EXERCISE
Reproduce each line from the first in the data through the line that contains "SC.camera = cam" exactly; give nothing else.

COLLECTED MATERIAL
###

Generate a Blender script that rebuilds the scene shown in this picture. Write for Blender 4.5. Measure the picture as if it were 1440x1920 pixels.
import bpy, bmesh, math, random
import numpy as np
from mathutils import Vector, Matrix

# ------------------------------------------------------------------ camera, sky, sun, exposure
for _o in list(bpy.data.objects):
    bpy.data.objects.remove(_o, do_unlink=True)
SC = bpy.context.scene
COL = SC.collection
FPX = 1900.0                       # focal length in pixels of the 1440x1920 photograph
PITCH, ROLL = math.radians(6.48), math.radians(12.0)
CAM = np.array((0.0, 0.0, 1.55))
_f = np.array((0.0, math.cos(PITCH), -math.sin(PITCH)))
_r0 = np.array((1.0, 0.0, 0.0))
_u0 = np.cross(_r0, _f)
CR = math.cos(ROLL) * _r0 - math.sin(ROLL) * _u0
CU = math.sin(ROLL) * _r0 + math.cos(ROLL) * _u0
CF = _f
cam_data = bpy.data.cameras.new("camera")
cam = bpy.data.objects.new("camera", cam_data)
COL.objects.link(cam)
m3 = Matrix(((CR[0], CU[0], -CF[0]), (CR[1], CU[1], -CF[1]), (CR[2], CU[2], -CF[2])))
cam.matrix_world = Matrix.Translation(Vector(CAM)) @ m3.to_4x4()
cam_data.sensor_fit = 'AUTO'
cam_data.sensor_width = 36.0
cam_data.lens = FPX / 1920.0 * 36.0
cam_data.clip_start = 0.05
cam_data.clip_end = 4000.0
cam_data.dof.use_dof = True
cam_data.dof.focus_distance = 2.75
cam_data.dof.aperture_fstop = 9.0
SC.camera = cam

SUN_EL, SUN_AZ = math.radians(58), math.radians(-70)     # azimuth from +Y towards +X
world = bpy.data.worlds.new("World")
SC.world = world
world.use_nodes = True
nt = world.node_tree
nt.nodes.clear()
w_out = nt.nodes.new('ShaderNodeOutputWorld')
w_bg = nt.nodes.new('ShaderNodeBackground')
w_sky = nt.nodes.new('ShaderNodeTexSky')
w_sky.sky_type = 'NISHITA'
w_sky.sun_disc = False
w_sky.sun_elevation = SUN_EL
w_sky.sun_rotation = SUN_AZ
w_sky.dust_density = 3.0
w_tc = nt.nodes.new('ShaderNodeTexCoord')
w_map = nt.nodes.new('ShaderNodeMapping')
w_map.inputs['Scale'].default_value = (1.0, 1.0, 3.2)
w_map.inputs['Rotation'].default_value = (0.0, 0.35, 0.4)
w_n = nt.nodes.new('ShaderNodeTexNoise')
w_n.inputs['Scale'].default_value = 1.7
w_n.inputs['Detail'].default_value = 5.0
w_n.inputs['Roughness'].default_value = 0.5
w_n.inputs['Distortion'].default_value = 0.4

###

RESPONSE TO THE TASK
Generate a Blender script that rebuilds the scene shown in this picture. Write for Blender 4.5. Measure the picture as if it were 1440x1920 pixels.
import bpy, bmesh, math, random
import numpy as np
from mathutils import Vector, Matrix

# ------------------------------------------------------------------ camera, sky, sun, exposure
for _o in list(bpy.data.objects):
    bpy.data.objects.remove(_o, do_unlink=True)
SC = bpy.context.scene
COL = SC.collection
FPX = 1900.0                       # focal length in pixels of the 1440x1920 photograph
PITCH, ROLL = math.radians(6.48), math.radians(12.0)
CAM = np.array((0.0, 0.0, 1.55))
_f = np.array((0.0, math.cos(PITCH), -math.sin(PITCH)))
_r0 = np.array((1.0, 0.0, 0.0))
_u0 = np.cross(_r0, _f)
CR = math.cos(ROLL) * _r0 - math.sin(ROLL) * _u0
CU = math.sin(ROLL) * _r0 + math.cos(ROLL) * _u0
CF = _f
cam_data = bpy.data.cameras.new("camera")
cam = bpy.data.objects.new("camera", cam_data)
COL.objects.link(cam)
m3 = Matrix(((CR[0], CU[0], -CF[0]), (CR[1], CU[1], -CF[1]), (CR[2], CU[2], -CF[2])))
cam.matrix_world = Matrix.Translation(Vector(CAM)) @ m3.to_4x4()
cam_data.sensor_fit = 'AUTO'
cam_data.sensor_width = 36.0
cam_data.lens = FPX / 1920.0 * 36.0
cam_data.clip_start = 0.05
cam_data.clip_end = 4000.0
cam_data.dof.use_dof = True
cam_data.dof.focus_distance = 2.75
cam_data.dof.aperture_fstop = 9.0
SC.camera = cam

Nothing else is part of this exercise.